CMA Editor Continues Editorial Series on US Shipping

Don Frost, author of the May editorial "The Fall of U.S. International Shipping 1960-1990" has continued his piece in the June issue of the Connecticut Maritime Association newsletter, posted as follows.

The Fall of U.S. Shipping - Is there a solution?

By Donald B. Frost

None of the anti-competitive protectionist policies outlined last month (The Fall of U.S. International Shipping – 1960- 1990 pp 8-12) work in today’s world. In Economics 101 you learned that British Economist David Ricardo’s 1817 treatise (Principals of Political Economy and Taxation) set forth the reasoning (*) why international free trade among nations is beneficial to both nations. Nowhere in his model is there mention of transportation or costs. He used as a model the trading of British woolens to Portugal in return for Portuguese wine to England using the building blocks of Land, Labor and Capital and the concept of “comparative advantage”.

In the 1990s Harvard Business School Professor Michael Porter suggested that in the age of globalization “competitive advantage” replaces “comparable (or comparative) advantage”. My hypothesis is that in the 21st Century Transportation and Logistics are critical competitive advantages.

Therefore, the solution to how to increase manufacturing jobs in the United States must include abandoning protectionism in all of its forms. The idea that ship building policies are only national issues and U.S. shipping is exceptional relative to other global businesses must change. The Build American part of the Jones Act of 1920, not only taxes ourselves but serve as an economic burden that results in exporting US manufacturing and process industry jobs. No U.S. seafarer jobs are created by raising shipbuilding costs so high as to force shippers to move their goods by rail or highway, or sell them abroad to avoid high U.S. shipping rates, or buy foreign made materials or goods because the delivered cost will be cheaper than if sourced domestically and transported aboard U.S. built ships.

I am told that Alaska was the first to recognize the costs of U.S. built ships and petitioned the Supreme Court in 1922 to declare the Build American part of the 1920 Merchant Marine Act unconstitutional under the commerce clause of the U.S. Constitution.
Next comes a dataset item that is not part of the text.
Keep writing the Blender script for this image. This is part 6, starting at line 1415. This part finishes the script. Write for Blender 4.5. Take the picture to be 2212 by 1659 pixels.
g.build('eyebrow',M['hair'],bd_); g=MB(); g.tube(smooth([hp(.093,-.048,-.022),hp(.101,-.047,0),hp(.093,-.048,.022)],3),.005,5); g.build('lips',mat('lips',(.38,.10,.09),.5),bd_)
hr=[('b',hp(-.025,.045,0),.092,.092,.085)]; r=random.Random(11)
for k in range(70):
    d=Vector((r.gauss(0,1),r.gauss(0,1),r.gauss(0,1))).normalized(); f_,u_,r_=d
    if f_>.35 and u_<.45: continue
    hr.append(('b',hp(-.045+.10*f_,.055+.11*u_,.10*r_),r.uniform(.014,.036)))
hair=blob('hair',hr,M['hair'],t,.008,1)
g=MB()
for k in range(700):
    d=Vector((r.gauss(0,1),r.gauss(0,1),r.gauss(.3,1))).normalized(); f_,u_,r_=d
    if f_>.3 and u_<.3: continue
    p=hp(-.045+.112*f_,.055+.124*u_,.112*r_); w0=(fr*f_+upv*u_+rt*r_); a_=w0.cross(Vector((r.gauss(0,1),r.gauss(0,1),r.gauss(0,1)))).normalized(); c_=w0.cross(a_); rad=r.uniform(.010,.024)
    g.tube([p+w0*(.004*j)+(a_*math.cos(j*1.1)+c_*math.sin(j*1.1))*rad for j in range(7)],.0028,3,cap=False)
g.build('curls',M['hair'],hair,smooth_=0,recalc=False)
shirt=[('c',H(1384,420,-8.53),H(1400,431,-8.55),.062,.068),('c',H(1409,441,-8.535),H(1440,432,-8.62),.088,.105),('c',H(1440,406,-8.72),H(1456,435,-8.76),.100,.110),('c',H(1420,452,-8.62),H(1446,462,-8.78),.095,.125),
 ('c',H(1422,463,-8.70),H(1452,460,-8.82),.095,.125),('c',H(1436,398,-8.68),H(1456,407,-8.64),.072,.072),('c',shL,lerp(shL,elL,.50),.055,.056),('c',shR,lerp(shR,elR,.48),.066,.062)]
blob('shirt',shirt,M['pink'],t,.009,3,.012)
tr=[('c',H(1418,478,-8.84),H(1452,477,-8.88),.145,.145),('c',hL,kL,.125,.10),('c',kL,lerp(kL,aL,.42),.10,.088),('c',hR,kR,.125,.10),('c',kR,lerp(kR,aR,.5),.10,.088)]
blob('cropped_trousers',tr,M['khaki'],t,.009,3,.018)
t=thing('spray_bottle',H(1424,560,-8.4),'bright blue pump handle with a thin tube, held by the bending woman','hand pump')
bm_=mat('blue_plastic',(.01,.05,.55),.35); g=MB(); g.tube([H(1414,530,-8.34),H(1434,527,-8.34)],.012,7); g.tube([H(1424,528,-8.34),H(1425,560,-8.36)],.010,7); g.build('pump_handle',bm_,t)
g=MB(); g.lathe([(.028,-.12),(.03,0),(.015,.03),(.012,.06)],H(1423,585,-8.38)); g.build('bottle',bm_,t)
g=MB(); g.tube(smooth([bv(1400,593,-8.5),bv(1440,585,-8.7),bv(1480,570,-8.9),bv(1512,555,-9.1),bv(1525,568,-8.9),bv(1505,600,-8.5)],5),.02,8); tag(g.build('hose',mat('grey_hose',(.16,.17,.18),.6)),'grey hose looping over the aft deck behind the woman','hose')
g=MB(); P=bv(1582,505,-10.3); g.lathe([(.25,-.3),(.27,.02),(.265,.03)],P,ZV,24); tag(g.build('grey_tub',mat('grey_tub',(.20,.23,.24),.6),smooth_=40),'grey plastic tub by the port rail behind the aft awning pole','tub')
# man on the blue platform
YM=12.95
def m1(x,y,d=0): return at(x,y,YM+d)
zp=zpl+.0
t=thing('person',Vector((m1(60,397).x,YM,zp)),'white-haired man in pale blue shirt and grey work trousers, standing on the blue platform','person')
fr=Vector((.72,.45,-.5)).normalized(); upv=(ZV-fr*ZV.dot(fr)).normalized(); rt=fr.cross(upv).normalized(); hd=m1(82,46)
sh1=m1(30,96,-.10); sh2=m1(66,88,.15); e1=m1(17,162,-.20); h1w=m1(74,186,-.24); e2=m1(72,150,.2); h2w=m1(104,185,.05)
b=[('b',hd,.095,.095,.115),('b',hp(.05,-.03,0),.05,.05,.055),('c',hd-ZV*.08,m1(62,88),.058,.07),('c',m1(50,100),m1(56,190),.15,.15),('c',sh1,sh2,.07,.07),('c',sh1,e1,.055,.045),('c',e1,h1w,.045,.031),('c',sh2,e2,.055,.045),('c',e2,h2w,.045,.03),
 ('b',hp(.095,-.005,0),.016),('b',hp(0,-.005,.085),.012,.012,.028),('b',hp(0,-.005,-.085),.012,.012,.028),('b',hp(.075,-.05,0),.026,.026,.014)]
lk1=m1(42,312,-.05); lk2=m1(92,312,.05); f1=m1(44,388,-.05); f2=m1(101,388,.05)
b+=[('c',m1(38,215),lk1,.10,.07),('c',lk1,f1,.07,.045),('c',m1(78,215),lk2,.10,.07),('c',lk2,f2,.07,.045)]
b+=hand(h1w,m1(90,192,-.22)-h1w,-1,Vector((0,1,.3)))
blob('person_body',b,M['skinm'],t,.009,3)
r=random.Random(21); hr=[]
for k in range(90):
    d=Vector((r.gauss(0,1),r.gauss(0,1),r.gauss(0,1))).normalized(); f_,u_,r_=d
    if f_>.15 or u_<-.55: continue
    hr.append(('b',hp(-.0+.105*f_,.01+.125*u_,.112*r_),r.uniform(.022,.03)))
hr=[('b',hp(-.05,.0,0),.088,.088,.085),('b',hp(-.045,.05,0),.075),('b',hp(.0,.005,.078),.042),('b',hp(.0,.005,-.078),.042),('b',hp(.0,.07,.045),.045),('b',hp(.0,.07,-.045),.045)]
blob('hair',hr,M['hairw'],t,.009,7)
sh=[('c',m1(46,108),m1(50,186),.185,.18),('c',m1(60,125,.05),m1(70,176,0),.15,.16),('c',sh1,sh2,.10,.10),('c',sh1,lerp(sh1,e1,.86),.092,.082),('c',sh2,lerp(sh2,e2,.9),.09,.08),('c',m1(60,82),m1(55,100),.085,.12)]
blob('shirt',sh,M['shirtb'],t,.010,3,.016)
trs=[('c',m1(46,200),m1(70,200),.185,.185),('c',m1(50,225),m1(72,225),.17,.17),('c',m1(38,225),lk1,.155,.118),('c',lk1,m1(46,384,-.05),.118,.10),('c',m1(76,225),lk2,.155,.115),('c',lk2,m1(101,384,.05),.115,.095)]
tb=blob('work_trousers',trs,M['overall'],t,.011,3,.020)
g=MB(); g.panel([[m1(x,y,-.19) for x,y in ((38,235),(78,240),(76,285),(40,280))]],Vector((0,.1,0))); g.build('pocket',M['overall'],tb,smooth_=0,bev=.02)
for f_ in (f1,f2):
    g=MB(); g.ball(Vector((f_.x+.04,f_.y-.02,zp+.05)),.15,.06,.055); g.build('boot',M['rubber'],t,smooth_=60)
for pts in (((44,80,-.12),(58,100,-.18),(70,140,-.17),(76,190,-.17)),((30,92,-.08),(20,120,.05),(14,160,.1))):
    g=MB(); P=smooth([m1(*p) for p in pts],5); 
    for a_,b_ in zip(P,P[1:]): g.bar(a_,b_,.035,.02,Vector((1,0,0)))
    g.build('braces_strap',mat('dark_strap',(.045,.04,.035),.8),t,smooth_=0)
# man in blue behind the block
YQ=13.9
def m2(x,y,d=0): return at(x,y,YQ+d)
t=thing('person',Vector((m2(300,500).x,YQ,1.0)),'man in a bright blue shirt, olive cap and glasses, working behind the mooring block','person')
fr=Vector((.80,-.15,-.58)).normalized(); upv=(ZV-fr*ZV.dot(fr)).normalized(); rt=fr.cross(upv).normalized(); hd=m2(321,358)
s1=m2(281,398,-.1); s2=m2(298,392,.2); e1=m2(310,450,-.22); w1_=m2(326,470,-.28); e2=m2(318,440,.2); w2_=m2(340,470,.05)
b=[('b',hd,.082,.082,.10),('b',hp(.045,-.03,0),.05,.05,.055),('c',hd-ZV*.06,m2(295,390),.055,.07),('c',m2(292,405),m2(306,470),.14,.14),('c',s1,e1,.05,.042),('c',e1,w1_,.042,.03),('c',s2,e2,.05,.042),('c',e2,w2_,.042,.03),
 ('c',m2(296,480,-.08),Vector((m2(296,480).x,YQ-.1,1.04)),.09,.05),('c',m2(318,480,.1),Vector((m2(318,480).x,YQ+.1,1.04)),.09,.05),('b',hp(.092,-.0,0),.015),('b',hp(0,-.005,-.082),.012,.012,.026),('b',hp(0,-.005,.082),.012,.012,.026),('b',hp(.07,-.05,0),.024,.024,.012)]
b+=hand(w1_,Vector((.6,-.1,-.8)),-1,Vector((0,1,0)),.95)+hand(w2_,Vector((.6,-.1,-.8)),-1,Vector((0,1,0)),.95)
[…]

The Court refused to hear the case because the clause refers to commerce among the states and Alaska was not a state at that time.

I hope MARAD’s National Maritime Strategy takes a fresh look at “competitive advantage”. Once again, keep in mind Einstein’s definition of insanity: “Doing the same experiment using the same data over and over again and expecting different outcomes.”

Footnotes:

(*) – Ricardo concluded that trade between countries was influenced by relative costs of production and differences in internal price structures that could maximize the “comparative advantages” of the trading countries.

(**) – In addition to Andrew Gibson’s book, “The Abandoned Ocean: A History of United States Maritime Policy, I recommend a paper by Robert Lowry and Jennifer Zeien “U.S. Maritime Assistance in Perspective” in the Society of Naval Architects and Marine Engineer’s magazine Marine Technology Vol. 25, No.3, July 1988, pp. 172- 185. Figure 2 is especially informative.